▶ [Directive] Say only how many lines contain the word "Measure".

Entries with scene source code
▼

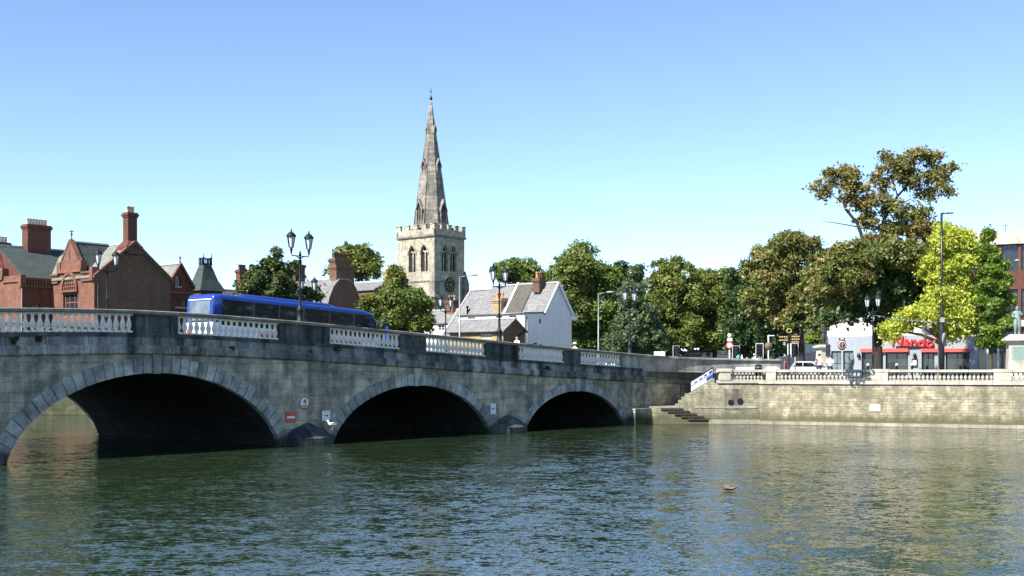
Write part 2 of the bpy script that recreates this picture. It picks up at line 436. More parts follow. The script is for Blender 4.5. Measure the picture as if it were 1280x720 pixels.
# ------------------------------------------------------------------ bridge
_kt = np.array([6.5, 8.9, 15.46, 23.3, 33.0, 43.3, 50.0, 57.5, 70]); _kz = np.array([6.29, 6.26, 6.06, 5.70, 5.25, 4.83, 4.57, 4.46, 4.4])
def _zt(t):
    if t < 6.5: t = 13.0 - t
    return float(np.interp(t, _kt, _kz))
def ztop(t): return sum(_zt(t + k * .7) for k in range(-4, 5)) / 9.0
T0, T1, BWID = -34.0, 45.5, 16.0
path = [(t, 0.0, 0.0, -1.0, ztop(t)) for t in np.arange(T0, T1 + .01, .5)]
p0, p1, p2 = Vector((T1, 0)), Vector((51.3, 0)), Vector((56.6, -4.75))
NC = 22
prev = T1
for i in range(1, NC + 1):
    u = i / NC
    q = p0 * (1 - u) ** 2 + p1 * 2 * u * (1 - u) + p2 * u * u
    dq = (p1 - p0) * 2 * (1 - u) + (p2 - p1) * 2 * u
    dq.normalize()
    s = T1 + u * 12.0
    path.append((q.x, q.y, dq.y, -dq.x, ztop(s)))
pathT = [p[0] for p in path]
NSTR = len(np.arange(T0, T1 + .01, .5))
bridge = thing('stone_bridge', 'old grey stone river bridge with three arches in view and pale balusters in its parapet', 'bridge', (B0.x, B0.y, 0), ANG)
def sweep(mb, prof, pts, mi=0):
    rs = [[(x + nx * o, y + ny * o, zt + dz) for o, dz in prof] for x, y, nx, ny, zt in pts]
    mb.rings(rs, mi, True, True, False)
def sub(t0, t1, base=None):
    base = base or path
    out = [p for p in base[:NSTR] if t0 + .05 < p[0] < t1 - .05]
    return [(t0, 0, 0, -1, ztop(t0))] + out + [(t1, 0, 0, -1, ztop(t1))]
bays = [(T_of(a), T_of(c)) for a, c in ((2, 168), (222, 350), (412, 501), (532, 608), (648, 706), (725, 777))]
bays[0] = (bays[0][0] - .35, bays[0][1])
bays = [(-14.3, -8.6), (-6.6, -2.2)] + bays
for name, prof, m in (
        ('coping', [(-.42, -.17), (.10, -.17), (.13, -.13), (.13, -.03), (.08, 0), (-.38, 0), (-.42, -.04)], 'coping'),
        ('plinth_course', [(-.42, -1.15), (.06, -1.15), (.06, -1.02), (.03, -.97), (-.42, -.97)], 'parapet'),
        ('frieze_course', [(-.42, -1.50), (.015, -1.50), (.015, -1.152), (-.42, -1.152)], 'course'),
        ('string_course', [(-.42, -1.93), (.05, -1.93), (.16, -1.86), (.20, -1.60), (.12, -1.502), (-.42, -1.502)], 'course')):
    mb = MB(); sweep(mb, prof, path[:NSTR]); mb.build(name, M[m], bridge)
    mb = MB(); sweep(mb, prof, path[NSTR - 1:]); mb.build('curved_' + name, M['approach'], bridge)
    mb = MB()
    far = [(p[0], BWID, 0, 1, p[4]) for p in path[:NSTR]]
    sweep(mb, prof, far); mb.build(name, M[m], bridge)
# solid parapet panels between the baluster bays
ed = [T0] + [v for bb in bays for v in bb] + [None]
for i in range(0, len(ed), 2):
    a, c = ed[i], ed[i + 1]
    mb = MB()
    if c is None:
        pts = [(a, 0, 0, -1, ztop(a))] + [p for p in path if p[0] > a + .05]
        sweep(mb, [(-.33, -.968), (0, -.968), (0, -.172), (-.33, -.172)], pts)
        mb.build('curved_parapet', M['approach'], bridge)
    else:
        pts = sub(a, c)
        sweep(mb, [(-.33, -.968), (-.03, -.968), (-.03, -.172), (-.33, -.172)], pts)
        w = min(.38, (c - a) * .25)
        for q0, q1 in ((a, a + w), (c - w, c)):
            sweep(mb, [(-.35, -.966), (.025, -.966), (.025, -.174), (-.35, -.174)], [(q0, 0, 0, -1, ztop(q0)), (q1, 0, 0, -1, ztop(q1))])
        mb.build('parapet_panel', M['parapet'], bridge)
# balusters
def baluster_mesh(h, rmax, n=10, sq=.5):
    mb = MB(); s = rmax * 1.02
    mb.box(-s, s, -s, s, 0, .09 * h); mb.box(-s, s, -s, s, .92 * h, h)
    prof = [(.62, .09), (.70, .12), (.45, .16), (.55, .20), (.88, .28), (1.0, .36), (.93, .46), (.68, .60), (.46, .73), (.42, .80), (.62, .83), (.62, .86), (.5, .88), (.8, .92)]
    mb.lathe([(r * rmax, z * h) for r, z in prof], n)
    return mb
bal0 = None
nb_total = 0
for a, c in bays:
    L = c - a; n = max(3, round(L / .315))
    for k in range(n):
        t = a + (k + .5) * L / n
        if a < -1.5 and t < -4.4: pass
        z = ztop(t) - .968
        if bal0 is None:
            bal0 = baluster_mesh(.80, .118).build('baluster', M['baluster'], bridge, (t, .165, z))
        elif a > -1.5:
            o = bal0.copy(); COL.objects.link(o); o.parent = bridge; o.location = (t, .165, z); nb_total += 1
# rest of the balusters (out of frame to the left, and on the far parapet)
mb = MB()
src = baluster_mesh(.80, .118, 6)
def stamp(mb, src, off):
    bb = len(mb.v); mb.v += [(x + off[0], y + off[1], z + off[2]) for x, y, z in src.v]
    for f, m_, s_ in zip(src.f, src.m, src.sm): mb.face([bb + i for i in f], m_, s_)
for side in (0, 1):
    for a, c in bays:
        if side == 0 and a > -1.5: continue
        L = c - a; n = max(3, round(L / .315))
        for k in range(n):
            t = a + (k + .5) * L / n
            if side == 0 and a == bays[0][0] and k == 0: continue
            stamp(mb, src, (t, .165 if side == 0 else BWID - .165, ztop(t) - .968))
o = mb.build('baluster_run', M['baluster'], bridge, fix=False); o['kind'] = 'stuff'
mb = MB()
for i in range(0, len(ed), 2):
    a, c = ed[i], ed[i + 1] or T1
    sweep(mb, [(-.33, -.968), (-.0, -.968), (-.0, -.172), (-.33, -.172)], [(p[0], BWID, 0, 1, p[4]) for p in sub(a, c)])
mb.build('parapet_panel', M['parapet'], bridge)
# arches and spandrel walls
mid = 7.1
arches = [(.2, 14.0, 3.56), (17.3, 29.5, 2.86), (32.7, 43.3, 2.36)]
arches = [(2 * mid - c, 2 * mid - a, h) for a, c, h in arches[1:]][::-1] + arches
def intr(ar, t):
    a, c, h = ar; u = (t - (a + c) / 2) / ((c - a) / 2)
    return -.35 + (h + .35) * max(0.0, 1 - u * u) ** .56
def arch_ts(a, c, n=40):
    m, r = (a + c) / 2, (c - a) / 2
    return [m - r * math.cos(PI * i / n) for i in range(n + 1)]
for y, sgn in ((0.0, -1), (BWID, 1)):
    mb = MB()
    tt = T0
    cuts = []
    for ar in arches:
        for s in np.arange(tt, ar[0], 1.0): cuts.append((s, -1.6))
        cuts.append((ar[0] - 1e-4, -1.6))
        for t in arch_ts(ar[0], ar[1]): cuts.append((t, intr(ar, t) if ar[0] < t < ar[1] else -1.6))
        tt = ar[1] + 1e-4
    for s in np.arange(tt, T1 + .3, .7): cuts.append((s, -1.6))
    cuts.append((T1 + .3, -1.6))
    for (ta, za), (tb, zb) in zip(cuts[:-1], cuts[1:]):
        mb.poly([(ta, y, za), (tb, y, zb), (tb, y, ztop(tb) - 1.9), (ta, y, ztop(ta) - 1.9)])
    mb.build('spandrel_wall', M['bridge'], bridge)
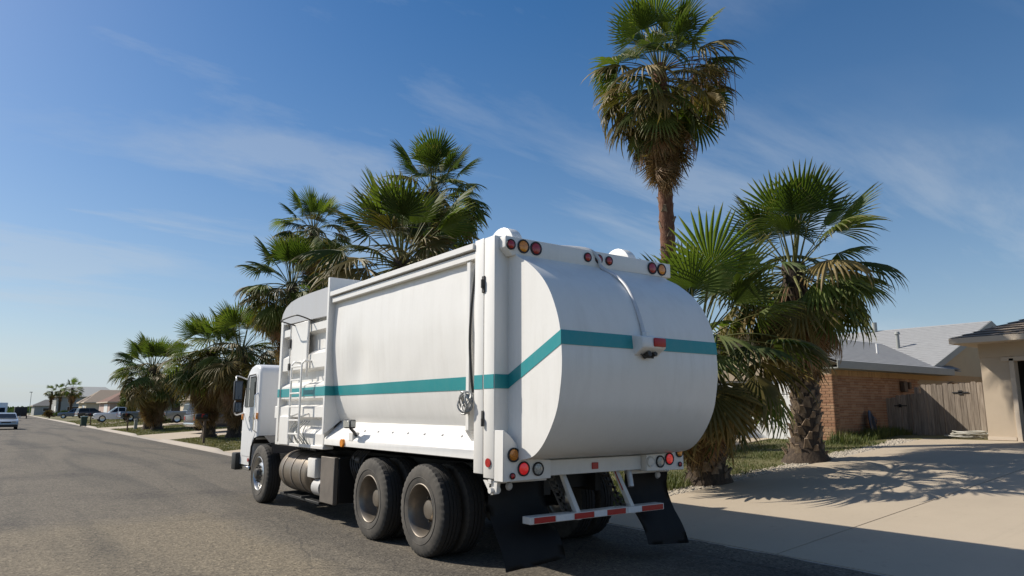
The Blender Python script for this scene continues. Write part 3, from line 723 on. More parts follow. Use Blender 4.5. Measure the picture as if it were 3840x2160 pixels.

▲

▶ [Answer for the task] 2